◆ **EXERCISE BRIEF**
Reproduce the material that follows, please, but only from its first line to the line containing "SC.camera = cam", inclusive.

◆ **STORED DATA**

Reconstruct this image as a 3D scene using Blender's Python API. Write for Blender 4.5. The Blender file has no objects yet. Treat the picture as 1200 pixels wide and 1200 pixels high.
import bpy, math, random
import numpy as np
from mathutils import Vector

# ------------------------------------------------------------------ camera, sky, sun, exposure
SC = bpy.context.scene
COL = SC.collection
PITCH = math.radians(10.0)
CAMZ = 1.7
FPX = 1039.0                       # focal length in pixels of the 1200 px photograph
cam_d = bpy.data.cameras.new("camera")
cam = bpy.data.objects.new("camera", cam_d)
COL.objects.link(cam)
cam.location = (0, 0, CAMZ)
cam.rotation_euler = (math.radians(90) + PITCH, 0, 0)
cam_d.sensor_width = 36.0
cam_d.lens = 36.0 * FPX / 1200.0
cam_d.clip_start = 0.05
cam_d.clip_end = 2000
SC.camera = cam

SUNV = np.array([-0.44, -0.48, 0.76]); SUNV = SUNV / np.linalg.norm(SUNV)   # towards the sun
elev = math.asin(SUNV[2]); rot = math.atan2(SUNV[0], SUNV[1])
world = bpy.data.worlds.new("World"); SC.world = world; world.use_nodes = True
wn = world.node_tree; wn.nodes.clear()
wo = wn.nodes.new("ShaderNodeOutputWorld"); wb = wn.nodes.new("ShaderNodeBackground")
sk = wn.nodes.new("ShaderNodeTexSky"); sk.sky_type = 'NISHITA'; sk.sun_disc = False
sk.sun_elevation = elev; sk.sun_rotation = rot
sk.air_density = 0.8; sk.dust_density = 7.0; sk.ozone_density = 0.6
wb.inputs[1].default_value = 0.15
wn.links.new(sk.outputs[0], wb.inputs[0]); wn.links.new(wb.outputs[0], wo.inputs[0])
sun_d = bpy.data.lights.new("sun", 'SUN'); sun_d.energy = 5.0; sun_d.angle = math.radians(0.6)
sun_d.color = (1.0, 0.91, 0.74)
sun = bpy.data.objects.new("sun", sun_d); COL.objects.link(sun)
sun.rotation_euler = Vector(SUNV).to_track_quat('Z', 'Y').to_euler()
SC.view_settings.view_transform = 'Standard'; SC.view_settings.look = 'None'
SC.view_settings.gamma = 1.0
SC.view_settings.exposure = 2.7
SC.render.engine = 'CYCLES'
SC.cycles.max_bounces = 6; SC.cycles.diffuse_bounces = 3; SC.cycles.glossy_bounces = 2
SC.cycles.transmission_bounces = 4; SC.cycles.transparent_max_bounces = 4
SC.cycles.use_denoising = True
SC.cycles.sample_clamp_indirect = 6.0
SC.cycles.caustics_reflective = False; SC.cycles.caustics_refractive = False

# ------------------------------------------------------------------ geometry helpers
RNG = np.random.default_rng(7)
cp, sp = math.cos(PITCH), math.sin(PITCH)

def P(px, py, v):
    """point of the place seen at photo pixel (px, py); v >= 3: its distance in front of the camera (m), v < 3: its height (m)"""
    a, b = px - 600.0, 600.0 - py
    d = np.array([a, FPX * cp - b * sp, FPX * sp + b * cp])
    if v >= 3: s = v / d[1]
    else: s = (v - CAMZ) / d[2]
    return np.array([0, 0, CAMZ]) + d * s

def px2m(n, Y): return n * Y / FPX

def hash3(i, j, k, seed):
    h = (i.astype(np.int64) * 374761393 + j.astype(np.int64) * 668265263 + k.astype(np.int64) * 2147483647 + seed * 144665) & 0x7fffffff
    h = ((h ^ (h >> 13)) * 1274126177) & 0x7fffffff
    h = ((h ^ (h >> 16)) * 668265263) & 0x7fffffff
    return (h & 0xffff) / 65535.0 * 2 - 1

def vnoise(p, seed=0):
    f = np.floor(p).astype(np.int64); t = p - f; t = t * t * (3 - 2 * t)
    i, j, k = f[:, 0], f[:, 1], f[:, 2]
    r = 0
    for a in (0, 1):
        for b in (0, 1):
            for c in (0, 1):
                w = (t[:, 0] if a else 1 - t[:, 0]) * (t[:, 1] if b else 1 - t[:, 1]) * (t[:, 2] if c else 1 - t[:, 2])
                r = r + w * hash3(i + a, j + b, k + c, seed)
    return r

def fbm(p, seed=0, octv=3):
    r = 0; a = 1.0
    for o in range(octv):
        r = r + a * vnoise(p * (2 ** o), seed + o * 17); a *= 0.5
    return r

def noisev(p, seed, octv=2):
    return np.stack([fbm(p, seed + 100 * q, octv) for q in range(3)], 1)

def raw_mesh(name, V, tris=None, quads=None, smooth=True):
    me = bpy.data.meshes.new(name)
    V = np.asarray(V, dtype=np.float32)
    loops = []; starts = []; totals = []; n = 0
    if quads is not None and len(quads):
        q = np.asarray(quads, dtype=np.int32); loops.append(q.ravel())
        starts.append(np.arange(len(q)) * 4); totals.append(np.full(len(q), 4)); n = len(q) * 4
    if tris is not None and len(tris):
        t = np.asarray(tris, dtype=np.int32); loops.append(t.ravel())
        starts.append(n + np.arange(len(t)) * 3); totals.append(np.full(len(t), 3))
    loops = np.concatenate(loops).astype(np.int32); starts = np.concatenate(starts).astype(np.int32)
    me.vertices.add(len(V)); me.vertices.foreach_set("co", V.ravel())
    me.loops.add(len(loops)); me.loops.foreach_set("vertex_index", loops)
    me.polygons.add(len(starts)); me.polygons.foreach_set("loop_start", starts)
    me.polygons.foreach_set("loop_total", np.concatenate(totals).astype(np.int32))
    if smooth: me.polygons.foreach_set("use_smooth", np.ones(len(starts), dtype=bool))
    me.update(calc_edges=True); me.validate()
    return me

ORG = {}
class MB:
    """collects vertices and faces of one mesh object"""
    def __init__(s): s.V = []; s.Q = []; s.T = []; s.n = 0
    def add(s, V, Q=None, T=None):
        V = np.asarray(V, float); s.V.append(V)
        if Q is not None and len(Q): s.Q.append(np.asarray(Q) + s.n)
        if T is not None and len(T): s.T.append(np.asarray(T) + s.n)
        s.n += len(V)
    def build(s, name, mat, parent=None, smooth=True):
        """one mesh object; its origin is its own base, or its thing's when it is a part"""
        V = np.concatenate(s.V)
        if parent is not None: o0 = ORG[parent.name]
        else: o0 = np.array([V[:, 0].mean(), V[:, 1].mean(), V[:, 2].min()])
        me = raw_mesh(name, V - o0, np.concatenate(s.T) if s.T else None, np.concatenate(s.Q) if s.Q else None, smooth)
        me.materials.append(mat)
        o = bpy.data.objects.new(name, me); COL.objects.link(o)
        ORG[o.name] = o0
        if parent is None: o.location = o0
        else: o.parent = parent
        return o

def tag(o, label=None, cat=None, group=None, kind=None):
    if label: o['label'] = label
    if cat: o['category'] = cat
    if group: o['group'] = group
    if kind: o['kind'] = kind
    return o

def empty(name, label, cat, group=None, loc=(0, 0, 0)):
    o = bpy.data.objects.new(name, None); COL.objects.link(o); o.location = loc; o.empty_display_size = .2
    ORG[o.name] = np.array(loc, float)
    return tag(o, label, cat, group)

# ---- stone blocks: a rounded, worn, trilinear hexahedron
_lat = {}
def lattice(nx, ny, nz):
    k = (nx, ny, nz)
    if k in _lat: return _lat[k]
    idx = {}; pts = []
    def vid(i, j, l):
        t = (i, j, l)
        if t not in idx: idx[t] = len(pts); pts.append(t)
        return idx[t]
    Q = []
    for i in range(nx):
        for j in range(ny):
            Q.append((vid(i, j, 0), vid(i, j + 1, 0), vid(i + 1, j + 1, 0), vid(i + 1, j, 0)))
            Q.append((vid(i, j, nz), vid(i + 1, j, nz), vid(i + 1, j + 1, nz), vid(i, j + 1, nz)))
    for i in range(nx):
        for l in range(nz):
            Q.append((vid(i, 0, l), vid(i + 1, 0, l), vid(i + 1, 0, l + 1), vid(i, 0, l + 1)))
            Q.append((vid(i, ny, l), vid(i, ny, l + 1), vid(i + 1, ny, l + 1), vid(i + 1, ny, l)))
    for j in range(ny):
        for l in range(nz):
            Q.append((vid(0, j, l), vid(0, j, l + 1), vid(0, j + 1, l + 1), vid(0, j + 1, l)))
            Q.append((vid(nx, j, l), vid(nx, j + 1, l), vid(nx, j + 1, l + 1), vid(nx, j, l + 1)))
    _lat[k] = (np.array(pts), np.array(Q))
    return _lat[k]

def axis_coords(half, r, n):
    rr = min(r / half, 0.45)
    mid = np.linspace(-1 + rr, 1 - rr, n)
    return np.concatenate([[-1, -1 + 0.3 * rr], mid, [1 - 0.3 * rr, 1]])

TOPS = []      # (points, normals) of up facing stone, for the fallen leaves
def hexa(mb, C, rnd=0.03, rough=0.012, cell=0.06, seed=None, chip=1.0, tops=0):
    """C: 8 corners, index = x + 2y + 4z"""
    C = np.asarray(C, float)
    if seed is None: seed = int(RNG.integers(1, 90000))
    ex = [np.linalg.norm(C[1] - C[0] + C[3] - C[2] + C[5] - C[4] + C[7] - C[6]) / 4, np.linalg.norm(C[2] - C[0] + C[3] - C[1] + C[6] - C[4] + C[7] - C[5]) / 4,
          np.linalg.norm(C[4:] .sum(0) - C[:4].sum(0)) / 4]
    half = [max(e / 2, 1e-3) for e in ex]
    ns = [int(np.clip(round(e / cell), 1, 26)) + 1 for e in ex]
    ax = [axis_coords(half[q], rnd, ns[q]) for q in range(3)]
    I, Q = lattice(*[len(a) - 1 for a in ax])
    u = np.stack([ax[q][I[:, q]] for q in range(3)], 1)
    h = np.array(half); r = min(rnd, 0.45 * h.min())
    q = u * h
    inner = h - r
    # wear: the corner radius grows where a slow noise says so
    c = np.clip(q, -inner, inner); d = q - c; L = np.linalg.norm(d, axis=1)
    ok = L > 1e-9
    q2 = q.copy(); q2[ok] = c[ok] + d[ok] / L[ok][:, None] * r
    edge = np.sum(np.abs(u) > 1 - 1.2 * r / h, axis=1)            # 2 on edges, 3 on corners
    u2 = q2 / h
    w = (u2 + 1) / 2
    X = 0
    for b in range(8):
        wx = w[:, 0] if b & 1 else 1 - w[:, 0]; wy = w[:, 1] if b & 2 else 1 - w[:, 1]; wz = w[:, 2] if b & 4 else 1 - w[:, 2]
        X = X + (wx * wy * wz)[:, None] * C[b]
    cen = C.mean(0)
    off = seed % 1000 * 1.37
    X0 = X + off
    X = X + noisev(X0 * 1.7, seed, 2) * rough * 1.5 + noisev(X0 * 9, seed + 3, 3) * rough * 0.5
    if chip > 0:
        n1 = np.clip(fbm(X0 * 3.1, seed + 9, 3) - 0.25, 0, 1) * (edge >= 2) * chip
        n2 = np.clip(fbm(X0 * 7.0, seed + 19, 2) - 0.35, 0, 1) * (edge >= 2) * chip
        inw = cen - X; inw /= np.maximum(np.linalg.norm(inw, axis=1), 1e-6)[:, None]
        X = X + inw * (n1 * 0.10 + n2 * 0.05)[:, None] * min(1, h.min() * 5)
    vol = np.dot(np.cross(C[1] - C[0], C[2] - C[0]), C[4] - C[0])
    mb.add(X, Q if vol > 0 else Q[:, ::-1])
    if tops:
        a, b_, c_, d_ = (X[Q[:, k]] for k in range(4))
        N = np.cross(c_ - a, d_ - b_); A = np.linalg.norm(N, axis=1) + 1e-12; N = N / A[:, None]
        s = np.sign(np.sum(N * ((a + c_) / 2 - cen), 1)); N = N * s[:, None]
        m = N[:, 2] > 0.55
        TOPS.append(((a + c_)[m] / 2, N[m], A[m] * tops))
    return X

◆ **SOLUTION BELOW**
Reconstruct this image as a 3D scene using Blender's Python API. Write for Blender 4.5. The Blender file has no objects yet. Treat the picture as 1200 pixels wide and 1200 pixels high.
import bpy, math, random
import numpy as np
from mathutils import Vector

# ------------------------------------------------------------------ camera, sky, sun, exposure
SC = bpy.context.scene
COL = SC.collection
PITCH = math.radians(10.0)
CAMZ = 1.7
FPX = 1039.0                       # focal length in pixels of the 1200 px photograph
cam_d = bpy.data.cameras.new("camera")
cam = bpy.data.objects.new("camera", cam_d)
COL.objects.link(cam)
cam.location = (0, 0, CAMZ)
cam.rotation_euler = (math.radians(90) + PITCH, 0, 0)
cam_d.sensor_width = 36.0
cam_d.lens = 36.0 * FPX / 1200.0
cam_d.clip_start = 0.05
cam_d.clip_end = 2000
SC.camera = cam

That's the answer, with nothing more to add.